Within a few weeks, I've run across two novels that use the "Choose Your Own Adventure" model in parts of the story to advance the narrative. I have to wonder if this is a coincidence or if it says something about the age of the authors.
I had read two other novels by Gabrielle Zevin before I picked up Young Jane Young. Her novel The Storied Life of A J Fikry is a book lover's book. I listened to it on audio and then bought a hard copy, hoping she'd provided a list in the back of the books referenced in the novel. Her YA novel Elsewhere gives a picture of the afterlife quite different from the one in The Lovely Bones. In her latest novel Young Jane Young, Zevin tells the story of a mother and daughter--or two sets of mothers and daughters. The title character adopts this new name after reaching the kind of infamy associated with Monica Lewinsky. Midway through the book, the narrator begins to instruct, "If you think she...turn to page..."
When I read Nathan Hill's debut novel The Nix, the author tells another tale, weaving the story of a son and his mother, follow childhood and adulthood of both Samuel Andreson-Anderson and his mother Faye Andreson-Anderson.
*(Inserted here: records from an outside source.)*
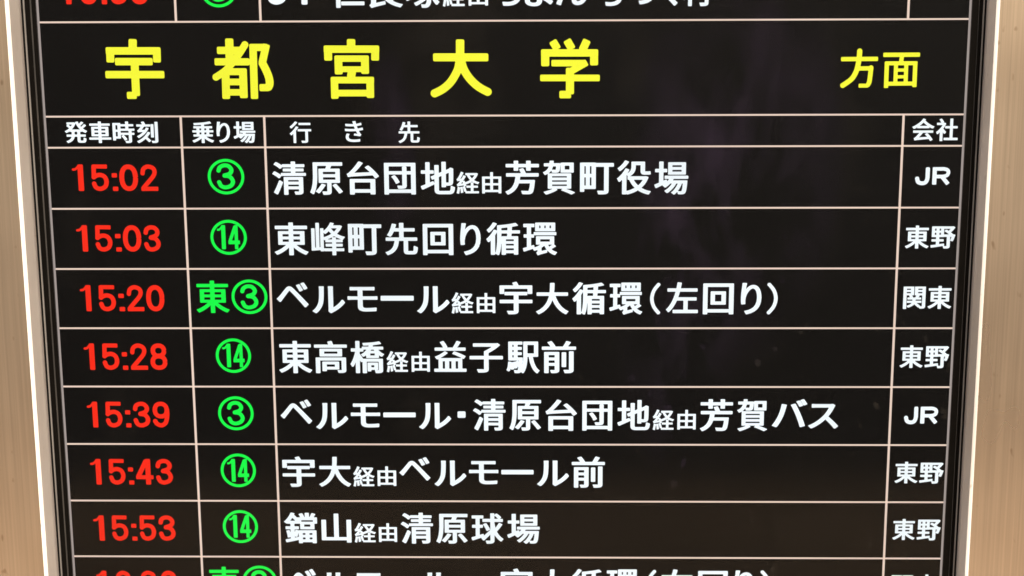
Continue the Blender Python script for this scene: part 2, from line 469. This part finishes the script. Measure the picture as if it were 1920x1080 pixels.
def ring(cx, cy, rx, ry, hw=2.75, n=72):
    V = []; Fc = []
    x, z = photo(cx, cy)
    RX = (photo(cx + rx, cy)[0] - photo(cx - rx, cy)[0]) / 2; RZ = (photo(cx, cy - ry)[1] - photo(cx, cy + ry)[1]) / 2
    H = hw * RX / rx
    for k in range(n):
        a = 2 * math.pi * k / n
        V += [(x + (RX - 2 * H) * math.cos(a), z + (RZ - 2 * H) * math.sin(a)), (x + RX * math.cos(a), z + RZ * math.sin(a))]
    for k in range(n):
        a = 2 * k; b = 2 * ((k + 1) % n); Fc.append((a, a + 1, b + 1, b))
    return [W(p, q, OUT) for p, q in V], Fc

def bay(parent, label, ringbox, glyphs):
    x0, x1, y0, y1 = ringbox
    o = text("bay_number", glyphs, M_GRN, parent, label)
    v, f = ring((x0 + x1) / 2, (y0 + y1) / 2, (x1 - x0) / 2, (y1 - y0) / 2)
    # join the ring into the same lettering mesh
    me = o.data; V = [tuple(q.co) for q in me.vertices]; Fc = [tuple(p.vertices) for p in me.polygons]
    n = len(V); me.clear_geometry(); me.from_pydata(V + v, [], Fc + [tuple(i + n for i in q) for q in f]); me.update()

def direct(name, ox, oy, sc_, strokes, m, parent, label):
    """a large character from its own measured strokes"""
    st = []
    k = (photo(961, oy + 50)[0] - photo(960, oy + 50)[0]) / sc_
    for hw, pts in strokes:
        st.append((hw * k, [photo(ox + x / sc_, oy + y / sc_) for x, y in pts]))
    P = np.array([p for _, q in st for p in q])
    lo = P.min(0) - 0.006; hi = P.max(0) + 0.006; stp = 0.00055
    xs = np.arange(lo[0], hi[0], stp); ys = np.arange(lo[1], hi[1], stp)
    X, Y = np.meshgrid(xs, ys)
    f = sd_strokes(np.c_[X.ravel(), Y.ravel()], st).reshape(X.shape)
    V, Fc = contour(f, xs, ys)
    o = obj(name, [W(x, z, OUT) for x, z in V], Fc, m, parent); o['label'] = label
    return o

def row_plate(name, i, label):
    a, b = bands[i]
    o = part(name, 0.0012, 0.9988, b + HH * 0.5, a - HH * 0.5, -0.0011, 0.0001, M_LCD)
    o['label'] = label
    return o

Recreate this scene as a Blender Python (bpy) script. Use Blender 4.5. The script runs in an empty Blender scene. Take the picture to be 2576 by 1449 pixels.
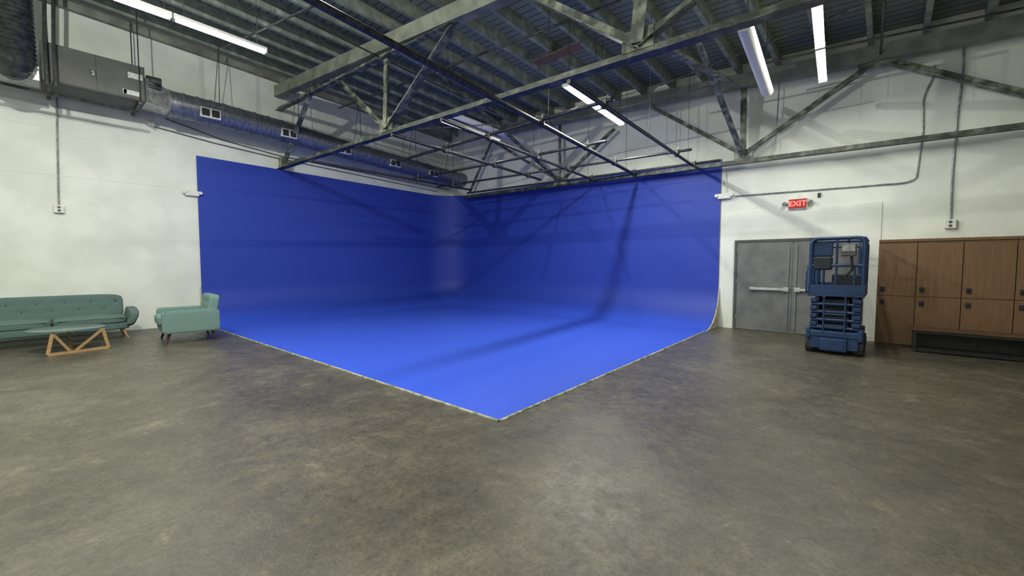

The story opens as Faye is arrested for throwing a handful of gravel toward a political candidate, earning her infamy in the news as the "Packer Attacker." Meanwhile, Samuel, the son the abandoned when he was young, is an adjunct literature professor wrestling with a study guilty of plagiarism but unwilling to accept the rap. Meanwhile, he has made no progress on the novel for which he has already spent the advance money. He spends far too many hours playing the video game Elfscape. Hill uses the same Choose Your Own Adventure technique following Samuel's choices.
Flashbacks introduce readers to Samuel's childhood spent with his friend Bishop, falling for Bishop's twin sister Bethany, a violin prodigy around the time his mother leaves. Hill also takes the story back to Faye's teenage and college years before she dropped out of college barely into her first semester to marry Samuel's father Henry.
The novel casts a wide net, bringing together a cast of characters that pull the story lines together. Pwnage, one of the notorious members of the Elfscape online gaming community meets Samuel in real time. Samuel learns eventually that his literary agent, under another name, was part of Faye's life too.
Protest marches, often turning violent, appear in at least three different times of the story. Faye is caught up in a march in Chicago during the Democratic Convention. One particular entertaining side story shows Hubert Humphrey obsessed with bathing to rid himself of the stench from the nearby slaughterhouses. Later, Samuel joins Bethany in a march, carrying mock-up caskets, to memorialize American soldiers killed in the Middle East, including his old friend Bishop.
Both Zevin's and Hill's novels move through both time and place to round out multi-generational narratives rich enough to grab hold of readers' memories and to give them plenty of adventure ripe for the choosing.